> **The problem**: Please print the full listing exactly.

(Scene modeling code data)
>>

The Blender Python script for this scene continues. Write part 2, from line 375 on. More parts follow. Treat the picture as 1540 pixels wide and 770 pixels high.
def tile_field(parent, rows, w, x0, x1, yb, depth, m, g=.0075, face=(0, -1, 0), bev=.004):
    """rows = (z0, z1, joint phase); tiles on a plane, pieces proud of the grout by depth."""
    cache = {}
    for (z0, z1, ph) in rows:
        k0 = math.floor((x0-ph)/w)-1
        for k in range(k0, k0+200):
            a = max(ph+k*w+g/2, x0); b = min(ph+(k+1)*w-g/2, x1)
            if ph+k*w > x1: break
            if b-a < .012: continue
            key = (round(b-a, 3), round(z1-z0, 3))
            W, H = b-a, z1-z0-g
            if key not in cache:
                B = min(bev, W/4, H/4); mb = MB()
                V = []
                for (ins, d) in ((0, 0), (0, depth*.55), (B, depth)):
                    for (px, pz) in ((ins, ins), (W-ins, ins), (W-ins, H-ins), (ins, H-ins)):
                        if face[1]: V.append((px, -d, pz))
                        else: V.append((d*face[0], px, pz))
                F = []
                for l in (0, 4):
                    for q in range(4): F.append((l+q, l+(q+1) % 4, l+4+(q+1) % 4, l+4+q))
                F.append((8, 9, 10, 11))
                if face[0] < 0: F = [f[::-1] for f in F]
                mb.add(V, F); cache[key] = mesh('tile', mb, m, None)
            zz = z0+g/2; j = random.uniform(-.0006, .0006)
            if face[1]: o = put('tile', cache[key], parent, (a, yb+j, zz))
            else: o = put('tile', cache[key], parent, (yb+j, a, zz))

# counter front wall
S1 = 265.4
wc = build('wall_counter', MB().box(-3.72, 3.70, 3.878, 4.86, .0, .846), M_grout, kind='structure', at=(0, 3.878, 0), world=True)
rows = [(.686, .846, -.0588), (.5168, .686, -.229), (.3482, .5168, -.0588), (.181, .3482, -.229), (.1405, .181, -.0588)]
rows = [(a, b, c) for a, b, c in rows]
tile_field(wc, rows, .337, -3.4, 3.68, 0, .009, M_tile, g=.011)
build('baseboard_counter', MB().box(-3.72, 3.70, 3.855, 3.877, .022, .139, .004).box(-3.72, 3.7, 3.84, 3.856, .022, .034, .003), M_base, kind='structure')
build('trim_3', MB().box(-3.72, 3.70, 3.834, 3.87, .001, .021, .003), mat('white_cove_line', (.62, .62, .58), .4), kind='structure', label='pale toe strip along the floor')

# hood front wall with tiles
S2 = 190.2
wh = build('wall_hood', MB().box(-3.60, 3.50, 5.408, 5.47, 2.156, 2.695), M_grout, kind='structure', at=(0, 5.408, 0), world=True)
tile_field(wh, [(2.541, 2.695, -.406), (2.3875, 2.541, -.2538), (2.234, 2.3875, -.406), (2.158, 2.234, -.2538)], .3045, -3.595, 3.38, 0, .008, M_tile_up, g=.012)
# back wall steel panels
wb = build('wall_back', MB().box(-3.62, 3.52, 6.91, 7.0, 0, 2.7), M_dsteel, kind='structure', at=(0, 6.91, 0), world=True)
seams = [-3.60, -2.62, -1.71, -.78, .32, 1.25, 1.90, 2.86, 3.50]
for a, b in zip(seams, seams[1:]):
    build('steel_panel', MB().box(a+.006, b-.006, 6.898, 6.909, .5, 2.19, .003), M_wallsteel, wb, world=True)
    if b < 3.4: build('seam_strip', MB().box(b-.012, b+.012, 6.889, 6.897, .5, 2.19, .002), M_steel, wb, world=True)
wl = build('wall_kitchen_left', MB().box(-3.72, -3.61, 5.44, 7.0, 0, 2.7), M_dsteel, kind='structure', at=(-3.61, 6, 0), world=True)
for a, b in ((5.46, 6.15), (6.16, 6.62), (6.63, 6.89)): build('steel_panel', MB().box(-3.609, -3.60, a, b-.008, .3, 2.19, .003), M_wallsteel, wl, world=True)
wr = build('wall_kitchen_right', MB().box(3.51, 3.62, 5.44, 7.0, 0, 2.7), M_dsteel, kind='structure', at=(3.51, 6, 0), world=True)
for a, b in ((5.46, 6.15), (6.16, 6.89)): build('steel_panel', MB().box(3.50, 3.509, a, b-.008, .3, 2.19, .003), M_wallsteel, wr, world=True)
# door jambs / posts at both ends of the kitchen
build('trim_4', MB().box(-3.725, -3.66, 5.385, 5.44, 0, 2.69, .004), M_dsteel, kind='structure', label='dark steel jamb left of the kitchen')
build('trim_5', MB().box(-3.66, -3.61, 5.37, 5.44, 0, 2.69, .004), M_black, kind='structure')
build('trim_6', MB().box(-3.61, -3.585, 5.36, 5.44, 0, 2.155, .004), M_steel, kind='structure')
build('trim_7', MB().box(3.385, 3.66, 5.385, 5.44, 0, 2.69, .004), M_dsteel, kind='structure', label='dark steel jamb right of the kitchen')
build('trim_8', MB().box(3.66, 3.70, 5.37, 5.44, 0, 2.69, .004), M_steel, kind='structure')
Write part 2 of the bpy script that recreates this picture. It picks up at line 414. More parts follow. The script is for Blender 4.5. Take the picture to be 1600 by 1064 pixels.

<<

> **Exercise response**:
The Blender Python script for this scene continues. Write part 2, from line 375 on. More parts follow. Treat the picture as 1540 pixels wide and 770 pixels high.
def tile_field(parent, rows, w, x0, x1, yb, depth, m, g=.0075, face=(0, -1, 0), bev=.004):
    """rows = (z0, z1, joint phase); tiles on a plane, pieces proud of the grout by depth."""
    cache = {}
    for (z0, z1, ph) in rows:
        k0 = math.floor((x0-ph)/w)-1
        for k in range(k0, k0+200):
            a = max(ph+k*w+g/2, x0); b = min(ph+(k+1)*w-g/2, x1)
            if ph+k*w > x1: break
            if b-a < .012: continue
            key = (round(b-a, 3), round(z1-z0, 3))
            W, H = b-a, z1-z0-g
            if key not in cache:
                B = min(bev, W/4, H/4); mb = MB()
                V = []
                for (ins, d) in ((0, 0), (0, depth*.55), (B, depth)):
                    for (px, pz) in ((ins, ins), (W-ins, ins), (W-ins, H-ins), (ins, H-ins)):
                        if face[1]: V.append((px, -d, pz))
                        else: V.append((d*face[0], px, pz))
                F = []
                for l in (0, 4):
                    for q in range(4): F.append((l+q, l+(q+1) % 4, l+4+(q+1) % 4, l+4+q))
                F.append((8, 9, 10, 11))
                if face[0] < 0: F = [f[::-1] for f in F]
                mb.add(V, F); cache[key] = mesh('tile', mb, m, None)
            zz = z0+g/2; j = random.uniform(-.0006, .0006)
            if face[1]: o = put('tile', cache[key], parent, (a, yb+j, zz))
            else: o = put('tile', cache[key], parent, (yb+j, a, zz))

# counter front wall
S1 = 265.4
wc = build('wall_counter', MB().box(-3.72, 3.70, 3.878, 4.86, .0, .846), M_grout, kind='structure', at=(0, 3.878, 0), world=True)
rows = [(.686, .846, -.0588), (.5168, .686, -.229), (.3482, .5168, -.0588), (.181, .3482, -.229), (.1405, .181, -.0588)]
rows = [(a, b, c) for a, b, c in rows]
tile_field(wc, rows, .337, -3.4, 3.68, 0, .009, M_tile, g=.011)
build('baseboard_counter', MB().box(-3.72, 3.70, 3.855, 3.877, .022, .139, .004).box(-3.72, 3.7, 3.84, 3.856, .022, .034, .003), M_base, kind='structure')
build('trim_3', MB().box(-3.72, 3.70, 3.834, 3.87, .001, .021, .003), mat('white_cove_line', (.62, .62, .58), .4), kind='structure', label='pale toe strip along the floor')

# hood front wall with tiles
S2 = 190.2
wh = build('wall_hood', MB().box(-3.60, 3.50, 5.408, 5.47, 2.156, 2.695), M_grout, kind='structure', at=(0, 5.408, 0), world=True)
tile_field(wh, [(2.541, 2.695, -.406), (2.3875, 2.541, -.2538), (2.234, 2.3875, -.406), (2.158, 2.234, -.2538)], .3045, -3.595, 3.38, 0, .008, M_tile_up, g=.012)
# back wall steel panels
wb = build('wall_back', MB().box(-3.62, 3.52, 6.91, 7.0, 0, 2.7), M_dsteel, kind='structure', at=(0, 6.91, 0), world=True)
seams = [-3.60, -2.62, -1.71, -.78, .32, 1.25, 1.90, 2.86, 3.50]
for a, b in zip(seams, seams[1:]):
    build('steel_panel', MB().box(a+.006, b-.006, 6.898, 6.909, .5, 2.19, .003), M_wallsteel, wb, world=True)
    if b < 3.4: build('seam_strip', MB().box(b-.012, b+.012, 6.889, 6.897, .5, 2.19, .002), M_steel, wb, world=True)
wl = build('wall_kitchen_left', MB().box(-3.72, -3.61, 5.44, 7.0, 0, 2.7), M_dsteel, kind='structure', at=(-3.61, 6, 0), world=True)
for a, b in ((5.46, 6.15), (6.16, 6.62), (6.63, 6.89)): build('steel_panel', MB().box(-3.609, -3.60, a, b-.008, .3, 2.19, .003), M_wallsteel, wl, world=True)
wr = build('wall_kitchen_right', MB().box(3.51, 3.62, 5.44, 7.0, 0, 2.7), M_dsteel, kind='structure', at=(3.51, 6, 0), world=True)
for a, b in ((5.46, 6.15), (6.16, 6.89)): build('steel_panel', MB().box(3.50, 3.509, a, b-.008, .3, 2.19, .003), M_wallsteel, wr, world=True)
# door jambs / posts at both ends of the kitchen
build('trim_4', MB().box(-3.725, -3.66, 5.385, 5.44, 0, 2.69, .004), M_dsteel, kind='structure', label='dark steel jamb left of the kitchen')
build('trim_5', MB().box(-3.66, -3.61, 5.37, 5.44, 0, 2.69, .004), M_black, kind='structure')
build('trim_6', MB().box(-3.61, -3.585, 5.36, 5.44, 0, 2.155, .004), M_steel, kind='structure')
build('trim_7', MB().box(3.385, 3.66, 5.385, 5.44, 0, 2.69, .004), M_dsteel, kind='structure', label='dark steel jamb right of the kitchen')
build('trim_8', MB().box(3.66, 3.70, 5.37, 5.44, 0, 2.69, .004), M_steel, kind='structure')
Write part 2 of the bpy script that recreates this picture. It picks up at line 414. More parts follow. The script is for Blender 4.5. Take the picture to be 1600 by 1064 pixels.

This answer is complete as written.